_Dataset excerpt_

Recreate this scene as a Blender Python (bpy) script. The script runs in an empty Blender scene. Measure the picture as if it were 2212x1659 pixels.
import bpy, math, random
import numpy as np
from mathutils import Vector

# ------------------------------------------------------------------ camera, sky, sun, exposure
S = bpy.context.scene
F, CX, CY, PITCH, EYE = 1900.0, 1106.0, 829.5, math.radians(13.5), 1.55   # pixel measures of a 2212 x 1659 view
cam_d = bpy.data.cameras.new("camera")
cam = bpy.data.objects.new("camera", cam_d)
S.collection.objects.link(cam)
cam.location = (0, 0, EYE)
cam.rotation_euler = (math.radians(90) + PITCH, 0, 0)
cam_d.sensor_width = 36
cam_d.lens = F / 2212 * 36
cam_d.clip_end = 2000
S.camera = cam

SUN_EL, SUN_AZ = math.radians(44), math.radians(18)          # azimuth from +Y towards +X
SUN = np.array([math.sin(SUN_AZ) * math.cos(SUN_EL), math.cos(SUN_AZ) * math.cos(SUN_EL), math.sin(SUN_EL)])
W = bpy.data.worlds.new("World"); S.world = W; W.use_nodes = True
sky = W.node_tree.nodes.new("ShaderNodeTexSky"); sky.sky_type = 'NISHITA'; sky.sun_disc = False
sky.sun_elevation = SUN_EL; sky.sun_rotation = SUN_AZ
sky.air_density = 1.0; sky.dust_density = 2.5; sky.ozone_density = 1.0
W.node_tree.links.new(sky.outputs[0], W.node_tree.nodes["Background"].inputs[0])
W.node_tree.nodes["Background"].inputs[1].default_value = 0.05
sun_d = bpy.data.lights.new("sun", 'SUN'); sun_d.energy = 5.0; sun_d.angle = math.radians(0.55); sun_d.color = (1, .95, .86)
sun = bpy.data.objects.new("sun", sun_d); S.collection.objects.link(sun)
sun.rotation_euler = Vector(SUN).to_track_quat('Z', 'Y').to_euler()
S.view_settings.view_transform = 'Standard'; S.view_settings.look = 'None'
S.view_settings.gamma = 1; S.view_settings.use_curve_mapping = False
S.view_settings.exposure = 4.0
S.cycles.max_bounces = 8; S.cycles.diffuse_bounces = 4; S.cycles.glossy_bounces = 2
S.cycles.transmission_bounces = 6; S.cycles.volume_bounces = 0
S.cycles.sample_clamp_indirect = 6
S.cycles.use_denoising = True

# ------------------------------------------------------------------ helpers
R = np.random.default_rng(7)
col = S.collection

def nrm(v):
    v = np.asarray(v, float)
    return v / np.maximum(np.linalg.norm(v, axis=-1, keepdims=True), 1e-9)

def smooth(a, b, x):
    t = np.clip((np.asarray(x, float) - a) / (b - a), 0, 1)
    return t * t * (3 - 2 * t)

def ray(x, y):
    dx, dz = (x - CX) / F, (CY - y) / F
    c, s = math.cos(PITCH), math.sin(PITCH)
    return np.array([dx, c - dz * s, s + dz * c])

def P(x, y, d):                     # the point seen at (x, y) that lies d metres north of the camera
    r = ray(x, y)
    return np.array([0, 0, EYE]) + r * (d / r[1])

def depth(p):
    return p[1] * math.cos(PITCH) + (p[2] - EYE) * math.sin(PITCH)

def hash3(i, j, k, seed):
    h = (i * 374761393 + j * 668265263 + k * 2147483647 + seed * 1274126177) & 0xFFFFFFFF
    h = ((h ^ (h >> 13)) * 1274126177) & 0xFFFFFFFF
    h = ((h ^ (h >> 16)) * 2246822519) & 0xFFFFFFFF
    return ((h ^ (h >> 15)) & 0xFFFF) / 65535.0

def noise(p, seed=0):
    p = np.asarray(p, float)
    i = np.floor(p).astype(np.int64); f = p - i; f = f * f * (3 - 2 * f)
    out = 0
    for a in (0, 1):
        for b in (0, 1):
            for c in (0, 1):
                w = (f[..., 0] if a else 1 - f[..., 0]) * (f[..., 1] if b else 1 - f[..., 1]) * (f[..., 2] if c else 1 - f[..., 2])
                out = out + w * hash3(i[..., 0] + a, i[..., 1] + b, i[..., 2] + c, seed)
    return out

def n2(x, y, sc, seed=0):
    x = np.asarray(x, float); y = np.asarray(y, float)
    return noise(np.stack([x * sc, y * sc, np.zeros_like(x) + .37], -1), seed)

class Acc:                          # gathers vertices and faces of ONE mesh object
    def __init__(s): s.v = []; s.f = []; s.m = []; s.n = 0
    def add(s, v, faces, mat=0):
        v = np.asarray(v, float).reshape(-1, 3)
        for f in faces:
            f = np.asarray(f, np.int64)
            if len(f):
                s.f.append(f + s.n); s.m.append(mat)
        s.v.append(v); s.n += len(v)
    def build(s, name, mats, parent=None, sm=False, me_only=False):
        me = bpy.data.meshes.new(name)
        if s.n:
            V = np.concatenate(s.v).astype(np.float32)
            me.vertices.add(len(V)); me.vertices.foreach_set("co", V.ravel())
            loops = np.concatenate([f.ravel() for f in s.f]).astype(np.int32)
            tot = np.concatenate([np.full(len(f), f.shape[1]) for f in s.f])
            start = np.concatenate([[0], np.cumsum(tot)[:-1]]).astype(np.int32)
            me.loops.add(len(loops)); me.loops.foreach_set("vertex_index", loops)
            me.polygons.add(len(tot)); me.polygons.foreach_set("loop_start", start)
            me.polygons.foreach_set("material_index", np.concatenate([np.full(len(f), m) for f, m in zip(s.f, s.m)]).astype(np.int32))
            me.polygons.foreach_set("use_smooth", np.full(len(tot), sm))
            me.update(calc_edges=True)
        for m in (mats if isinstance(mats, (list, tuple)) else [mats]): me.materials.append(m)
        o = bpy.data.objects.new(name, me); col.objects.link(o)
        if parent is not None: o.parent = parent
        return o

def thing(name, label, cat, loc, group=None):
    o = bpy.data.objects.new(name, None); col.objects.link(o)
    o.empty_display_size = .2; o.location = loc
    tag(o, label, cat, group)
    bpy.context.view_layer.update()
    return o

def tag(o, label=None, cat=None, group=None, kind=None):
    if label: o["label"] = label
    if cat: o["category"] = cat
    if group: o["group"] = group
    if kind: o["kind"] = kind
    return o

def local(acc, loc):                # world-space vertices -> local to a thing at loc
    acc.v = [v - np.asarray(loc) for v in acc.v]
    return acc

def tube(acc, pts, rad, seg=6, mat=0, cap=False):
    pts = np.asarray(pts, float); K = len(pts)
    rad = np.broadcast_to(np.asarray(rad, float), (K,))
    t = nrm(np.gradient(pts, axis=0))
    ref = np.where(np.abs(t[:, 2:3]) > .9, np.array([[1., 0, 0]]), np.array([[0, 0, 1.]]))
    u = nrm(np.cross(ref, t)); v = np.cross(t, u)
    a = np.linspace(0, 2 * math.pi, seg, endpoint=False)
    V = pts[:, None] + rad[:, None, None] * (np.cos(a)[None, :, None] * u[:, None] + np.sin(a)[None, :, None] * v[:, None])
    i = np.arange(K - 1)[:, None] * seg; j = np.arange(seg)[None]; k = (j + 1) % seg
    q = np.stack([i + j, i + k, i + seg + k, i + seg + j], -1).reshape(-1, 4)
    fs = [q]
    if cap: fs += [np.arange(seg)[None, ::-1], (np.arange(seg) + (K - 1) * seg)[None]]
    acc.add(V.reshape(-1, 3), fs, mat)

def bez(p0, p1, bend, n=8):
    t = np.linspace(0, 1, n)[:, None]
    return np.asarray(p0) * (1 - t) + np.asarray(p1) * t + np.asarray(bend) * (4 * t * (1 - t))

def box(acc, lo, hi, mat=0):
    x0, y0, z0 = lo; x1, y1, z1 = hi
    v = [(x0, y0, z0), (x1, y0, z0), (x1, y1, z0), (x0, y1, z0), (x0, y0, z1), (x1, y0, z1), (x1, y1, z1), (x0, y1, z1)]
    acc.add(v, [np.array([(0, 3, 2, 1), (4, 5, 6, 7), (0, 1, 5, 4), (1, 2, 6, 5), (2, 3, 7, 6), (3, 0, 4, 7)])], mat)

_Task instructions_
Set down the lines above as they stand, starting with the first line and ending with the line that contains "S.camera = cam".

_Written response_
Recreate this scene as a Blender Python (bpy) script. The script runs in an empty Blender scene. Measure the picture as if it were 2212x1659 pixels.
import bpy, math, random
import numpy as np
from mathutils import Vector

# ------------------------------------------------------------------ camera, sky, sun, exposure
S = bpy.context.scene
F, CX, CY, PITCH, EYE = 1900.0, 1106.0, 829.5, math.radians(13.5), 1.55   # pixel measures of a 2212 x 1659 view
cam_d = bpy.data.cameras.new("camera")
cam = bpy.data.objects.new("camera", cam_d)
S.collection.objects.link(cam)
cam.location = (0, 0, EYE)
cam.rotation_euler = (math.radians(90) + PITCH, 0, 0)
cam_d.sensor_width = 36
cam_d.lens = F / 2212 * 36
cam_d.clip_end = 2000
S.camera = cam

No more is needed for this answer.